Similarly, in an earlier decision, this commission approved a "repeat" citation against an employer, even though the underlying citation was outside the three-year guideline set by OSHA in its Field Inspection Reference Manual. In that decision, Secretary of Labor v. Hackensack Steel Corp., 3 the commission noted that the Field Inspection Reference Manual is not binding on OSHA or the commission, and provides no substantive rights for employers.
In addition, the Ho decision comes just months after OSHA announced its new "enhanced enforcement policy," with a goal to strengthen OSHA's enforcement efforts against recalcitrant employers who "expose their workers to serious safety and health hazards and who continue to defy workers' safety and health regulations." Like the egregious penalty policy, the new "enhanced enforcement policy" focuses on the worst offenders of the act, including those charged with multiple high-gravity violations. The policy steps up OSHA's enforcement techniques, to include expanded follow-up inspections, a focus on the entire corporate entity, increased publicity of citations, tougher settlement requirements, and enforcement in federal courts.

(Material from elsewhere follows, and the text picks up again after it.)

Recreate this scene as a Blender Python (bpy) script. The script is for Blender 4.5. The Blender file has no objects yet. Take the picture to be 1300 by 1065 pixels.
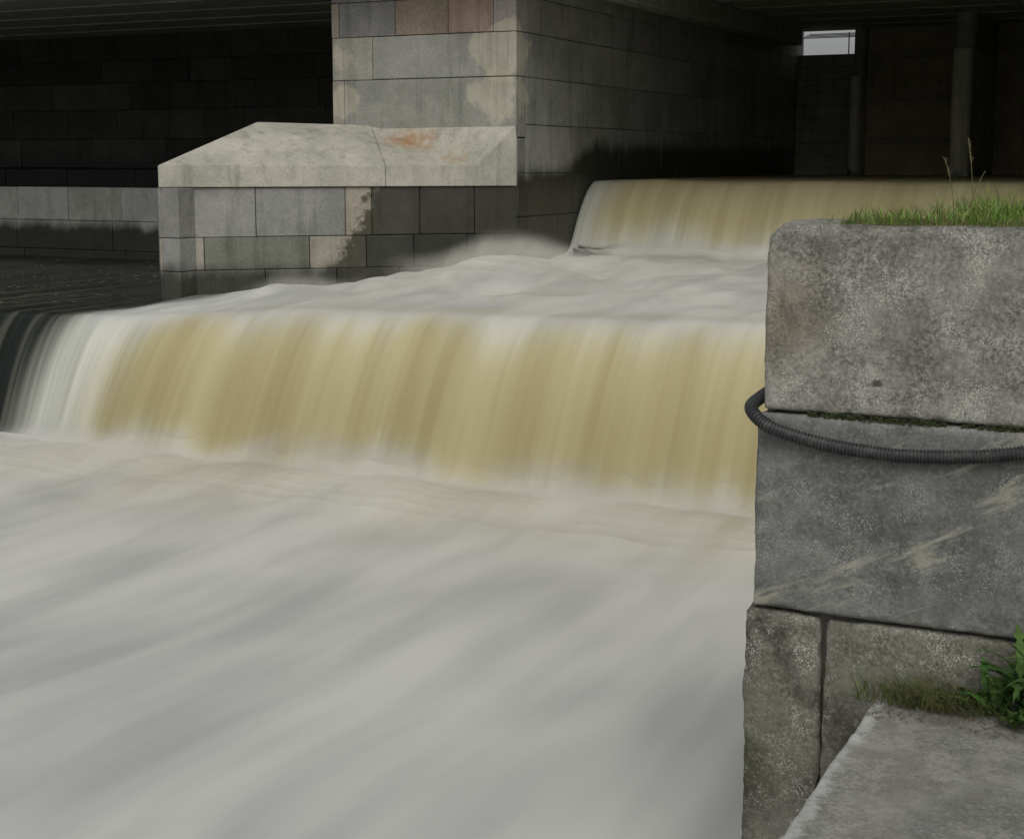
import bpy, bmesh, math, random
from mathutils import Vector, noise, Matrix
random.seed(7)
scene=bpy.context.scene
R=math.radians
def sm(a,b,x):
    t=(x-a)/(b-a); t=max(0.,min(1.,t)); return t*t*(3-2*t)
def lerp(a,b,t): return a+(b-a)*t
def link(o):
    scene.collection.objects.link(o); return o

# ---------------------------------------------------------------- node helper
class NT:
    def __init__(s,name):
        s.m=bpy.data.materials.new(name); s.m.use_nodes=True
        s.t=s.m.node_tree; s.t.nodes.clear()
        s.out=s.n('ShaderNodeOutputMaterial'); s.b=s.n('ShaderNodeBsdfPrincipled')
        s.l(s.b.outputs[0],s.out.inputs[0])
        s.pos=s.n('ShaderNodeTexCoord').outputs['Object']
        s.uv=s.n('ShaderNodeTexCoord').outputs['UV']
    def n(s,k): return s.t.nodes.new(k)
    def l(s,a,b): s.t.links.new(a,b)
    def put(s,v,inp):
        if isinstance(v,(int,float)): inp.default_value=v
        elif isinstance(v,(tuple,list)):
            inp.default_value=tuple(v)+((1,) if len(v)==3 and len(inp.default_value)==4 else ())
        else: s.l(v,inp)
    def map(s,v,scale=(1,1,1),loc=(0,0,0),rot=(0,0,0)):
        m=s.n('ShaderNodeMapping'); s.put(v,m.inputs[0]); m.inputs['Scale'].default_value=scale
        m.inputs['Location'].default_value=loc; m.inputs['Rotation'].default_value=rot
        return m.outputs[0]
    def noise(s,v,scale,detail=4,rough=.55,dist=0):
        x=s.n('ShaderNodeTexNoise'); s.put(v,x.inputs['Vector']); x.inputs['Scale'].default_value=scale
        x.inputs['Detail'].default_value=detail; x.inputs['Roughness'].default_value=rough
        x.inputs['Distortion'].default_value=dist; return x.outputs[0]
    def voro(s,v,scale,feat='F1'):
        x=s.n('ShaderNodeTexVoronoi'); x.feature=feat; s.put(v,x.inputs['Vector']); x.inputs['Scale'].default_value=scale
        return x.outputs['Distance']
    def mr(s,v,a,b,c=0,d=1):
        x=s.n('ShaderNodeMapRange'); x.interpolation_type='SMOOTHSTEP'; s.put(v,x.inputs[0])
        for i,q in enumerate((a,b,c,d)): s.put(q,x.inputs[i+1])
        return x.outputs[0]
    def math(s,op,a,b=0,c=0):
        x=s.n('ShaderNodeMath'); x.operation=op; s.put(a,x.inputs[0]); s.put(b,x.inputs[1]); s.put(c,x.inputs[2]); return x.outputs[0]
    def mix(s,f,a,b,mode='MIX'):
        x=s.n('ShaderNodeMix'); x.data_type='RGBA'; x.blend_type=mode
        s.put(f,x.inputs[0]); s.put(a,x.inputs[6]); s.put(b,x.inputs[7]); return x.outputs[2]
    def mul(s,c,k): return s.mix(1,c,(k,k,k) if isinstance(k,(int,float)) else k,'MULTIPLY')
    def attr(s,name,out='Fac'):
        x=s.n('ShaderNodeAttribute'); x.attribute_name=name; return x.outputs[out]
    def sep(s,v):
        x=s.n('ShaderNodeSeparateXYZ'); s.put(v,x.inputs[0]); return x.outputs
    def dist(s,v,p):
        x=s.n('ShaderNodeVectorMath'); x.operation='DISTANCE'; s.put(v,x.inputs[0]); x.inputs[1].default_value=p; return x.outputs['Value']
    def bump(s,h,strength,distance,prev=None):
        x=s.n('ShaderNodeBump'); s.put(h,x.inputs['Height']); x.inputs['Strength'].default_value=strength
        x.inputs['Distance'].default_value=distance
        if prev is not None: s.l(prev,x.inputs['Normal'])
        return x.outputs[0]
    def fin(s,col,rough,normal=None,spec=.4):
        s.put(col,s.b.inputs['Base Color']); s.put(rough,s.b.inputs['Roughness'])
        s.b.inputs['Specular IOR Level'].default_value=spec
        if normal is not None: s.l(normal,s.b.inputs['Normal'])
        return s.m

# ---------------------------------------------------------------- mesh accumulator
class Acc:
    def __init__(s): s.v=[];s.f=[];s.c=[]
    def add(s,vs,fs,col=(.3,.3,.3)):
        o=len(s.v); s.v+= [tuple(v) for v in vs]; s.f+=[tuple(i+o for i in f) for f in fs]
        s.c+=[col]*len(fs)
    def bm(s,bm,col):
        bm.verts.index_update(); s.add([v.co[:] for v in bm.verts],[[v.index for v in f.verts] for f in bm.faces],col); bm.free()
    def prism(s,poly,z0,z1,bev=.01,col=(.3,.3,.3),seg=2):
        bm=bmesh.new(); n=len(poly)
        a=[bm.verts.new((x,y,z0)) for i,(x,y) in enumerate(poly)]
        b=[bm.verts.new((x,y,z1)) for i,(x,y) in enumerate(poly)]
        bm.faces.new(a); bm.faces.new(b)
        for i in range(n):
            j=(i+1)%n; bm.faces.new((a[i],a[j],b[j],b[i]))
        bmesh.ops.recalc_face_normals(bm,faces=bm.faces)
        if bev>0: bmesh.ops.bevel(bm,geom=list(bm.edges),offset=bev,segments=seg,affect='EDGES',profile=.6,clamp_overlap=True)
        s.bm(bm,col)
    def box(s,x0,x1,y0,y1,z0,z1,bev=.01,col=(.3,.3,.3)):
        s.prism([(x0,y0),(x1,y0),(x1,y1),(x0,y1)],z0,z1,bev,col)
    def obj(s,name,mat,smooth=False,parent=None):
        me=bpy.data.meshes.new(name); me.from_pydata(s.v,[],s.f); me.update()
        a=me.attributes.new('bcol','FLOAT_COLOR','FACE'); 
        a.data.foreach_set('color',[q for c in s.c for q in (c[0],c[1],c[2],1)])
        if smooth: me.polygons.foreach_set('use_smooth',[True]*len(me.polygons))
        me.materials.append(mat); o=link(bpy.data.objects.new(name,me))
        if parent: o.parent=parent
        return o
def empty(name):
    o=bpy.data.objects.new(name,None); return link(o)

def block_face(acc,p0,p1,nrm,rows,depth=.28,gap=.008,inset=0.,colf=None,bev=.009):
    p0=Vector(p0);p1=Vector(p1);nrm=Vector(nrm).normalized();L=(p1-p0).length
    for row in rows:
        z0,z1,cuts=row[0],row[1],[0]+list(row[2])+[1]
        cols=row[3] if len(row)>3 else {}
        for i in range(len(cuts)-1):
            a=p0+(p1-p0)*cuts[i]; b=p0+(p1-p0)*cuts[i+1]; d=(p1-p0).normalized()
            if i>0: a=a+d*gap/2
            if i<len(cuts)-2: b=b-d*gap/2
            off=random.uniform(-.006,.004)-inset
            poly=[a+nrm*off,b+nrm*off,b-nrm*depth,a-nrm*depth]
            c=cols.get(i) or (colf() if colf else (.3,.3,.3))
            acc.prism([tuple(q) for q in poly],z0+gap/2+random.uniform(-.002,.002),z1-gap/2+random.uniform(-.002,.002),bev*random.uniform(.7,1.6),c)

# ---------------------------------------------------------------- materials
def stone_block_mat(name,wet_x=None,wet_z=-1.25,wet_z2=-.35,dark=1.,wetcol=.2,rust=None,blobs=(),wamp=.75,ywet=False):
    t=NT(name); p=t.pos
    base=t.attr('bcol','Color')
    big=t.noise(p,1.6,5,.6); med=t.noise(p,9,5,.65); fine=t.noise(p,70,3,.7)
    c=t.mix(t.mr(big,.3,.7),t.mul(base,(.74,.76,.74)),base)
    c=t.mix(t.mr(med,.35,.7,0,.45),c,t.mul(c,(1.35,1.32,1.25)))
    c=t.mix(t.mr(fine,.35,.6,.5,0),c,t.mul(c,.5))
    c=t.mix(t.mr(fine,.58,.7,0,.35),c,(.5,.5,.46))
    for (bp,br) in blobs:
        m=t.mr(t.math('ADD',t.dist(p,bp),t.math('MULTIPLY',t.math('SUBTRACT',big,.5),1.0)),br+.05,br-.04,0,.7)
        c=t.mix(m,c,t.mix(med,(.38,.345,.265),(.54,.50,.39)))
    st=t.noise(t.map(p,(4,4,.35)),1.6,5,.6)
    c=t.mix(t.mr(st,.5,.68,0,.45),c,t.mul(c,(.5,.51,.47)))
    if rust:
        rm=t.mr(t.math('ADD',t.dist(t.map(p,(1,1.5,1)),(rust[0],rust[1]*1.5,rust[2])),t.math('MULTIPLY',med,.7)),.86,.42,0,.8)
        c=t.mix(rm,c,(.34,.17,.065))
        r2=t.mr(t.math('ADD',t.dist(p,(-8.85,16.45,.15)),t.math('MULTIPLY',med,.5)),.5,.38,0,.35); c=t.mix(r2,c,(.34,.22,.11))
    x,y,z=t.sep(p)[0:3]
    wl=t.mr(x,-9.85,-9.45,wet_z,wet_z2) if wet_x else wet_z
    if wet_x:
        wl=t.mr(t.math('ADD',x,t.math('MULTIPLY',t.math('SUBTRACT',med,.5),.5)),-9.9,-9.35,wet_z,wet_z2)
        wl=t.math('ADD',wl,t.mr(y,17.9,19.4,0,.36))
    wet=t.mr(t.math('SUBTRACT',t.math('ADD',wl,t.math('MULTIPLY',t.math('SUBTRACT',t.noise(t.map(p,(1.4,1.4,.7)),2.2,6,.6),.5),wamp)),z),-.12,.14)
    c=t.mix(wet,c,t.mul(c,(wetcol,wetcol*1.0,wetcol*.85)))
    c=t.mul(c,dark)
    h=t.math('ADD',med,t.math('MULTIPLY',fine,.35))
    b=t.bump(h,.5,.02)
    rough=t.mr(wet,0,1,.88,.4)
    return t.fin(c,rough,b,.35)

def fg_stone_mat(name,a,b_,lich,tint=None,spk=1.):
    t=NT(name); p=t.pos
    big=t.noise(p,3.0,6,.62,.4); med=t.noise(p,14,6,.72); fine=t.noise(p,75,5,.8); v=t.voro(p,150)
    reg=t.mr(t.noise(p,4.3,5,.65),.36,.64,.35,1.1)      # speckle varies over the face
    c=t.mix(t.mr(big,.34,.64),a,b_)
    c=t.mix(t.mr(med,.38,.66,0,.6),c,t.mul(c,(.55,.56,.53)))
    c=t.mix(t.math('MULTIPLY',reg,t.mr(fine,.40,.55,.7*spk,0)),c,t.mul(c,(.36,.37,.34)))
    c=t.mix(t.math('MULTIPLY',reg,t.mr(fine,.55,.68,0,.5*spk)),c,(.56,.56,.51))
    lm=t.math('MULTIPLY',t.mr(v,.45,.2),t.mr(t.noise(p,6,6,.75),.49,.6,0,lich))
    c=t.mix(lm,c,(.62,.63,.57))
    pit=t.mr(t.voro(p,23),.17,.06,0,1); pit=t.math('MULTIPLY',pit,t.mr(big,.55,.65))
    c=t.mix(t.math('MULTIPLY',pit,.6),c,(.05,.05,.045))
    if tint:
        tm=t.mr(t.math('ADD',t.dist(p,tint[0]),t.math('MULTIPLY',med,.35)),tint[1]+.1,tint[1]-.1,0,.5)
        c=t.mix(tm,c,t.mix(fine,t.mul(c,.7),tint[2]))
    h=t.math('ADD',t.math('MULTIPLY',big,1.6),t.math('ADD',med,t.math('MULTIPLY',fine,.5)))
    n=t.bump(h,.7,.010)
    return t,c,n,p,big
def m_top():
    t,c,n,p,big=fg_stone_mat('granite_top',(.22,.213,.182),(.375,.368,.325),.8,((-1.35,4.67,-.48),.32,(.36,.27,.17)),1.1)
    e=t.mr(t.math('ADD',t.sep(p)[2],t.math('MULTIPLY',big,.16)),-.20,-.10,0,.5); c=t.mix(e,c,t.mul(c,.55))
    dr=t.noise(t.map(p,(7,7,1.2)),1,5,.65); c=t.mix(t.mr(dr,.53,.66,0,.5),c,t.mul(c,.48))
    d=t.mr(t.math('ADD',t.dist(t.map(p,(1,1,1.6)),(-1.005,4.67,-.687*1.6)),t.math('MULTIPLY',t.noise(p,45,3),.02)),.034,.022)
    c=t.mix(t.math('MULTIPLY',d,.85),c,(.05,.048,.04))
    return t.fin(c,.9,n,.25)
def m_mid():
    t,c,n,p,big=fg_stone_mat('granite_mid',(.135,.138,.132),(.235,.235,.22),.4,None,.7)
    s=t.noise(t.map(t.map(p,(1,1,1),rot=(0,R(27),0)),(1.3,1,8)),1.6,5,.65,.5)
    c=t.mix(t.mr(s,.56,.67,0,.55),c,(.43,.42,.33))
    e=t.mr(t.math('ADD',t.sep(p)[2],t.math('MULTIPLY',big,.12)),-1.36,-1.44,0,.5); c=t.mix(e,c,(.36,.34,.27))
    return t.fin(c,.85,n,.3)
def m_low():
    t,c,n,p,big=fg_stone_mat('granite_low',(.105,.10,.078),(.25,.24,.20),.85,((-1.38,4.67,-1.9),.35,(.15,.16,.09)))
    return t.fin(c,.9,n,.25)
def m_slab():
    t,c,n,p,big=fg_stone_mat('granite_slab',(.22,.22,.20),(.32,.315,.285),.3,None,.7)
    d=t.mr(t.noise(p,6,5,.6),.5,.62,0,.5); c=t.mix(d,c,(.15,.145,.115))
    e=t.mr(t.math('ADD',t.sep(p)[0],t.math('MULTIPLY',t.noise(p,20,5,.7),.14)),-.82,-.88,0,.85); c=t.mix(e,c,(.55,.56,.53))
    return t.fin(c,.85,n,.3)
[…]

Like the egregious penalty policy, the new enhanced enforcement policy is an enforcement directive, not a regulation. Accordingly, one can expect the commission to take a hard look at citations or employer arguments that are based solely on this new policy.
References
1. OSHRC Docket Nos. 98-1645 & 98-1646 (September 29, 2003).
2. OSHA Instr. CPL 2.80, Handling of Cases to be Proposed for Violation-by-Violation Penalties (Oct. 1, 1990).
3. OSHRC Docket No. 97-0755 (September 24, 2003).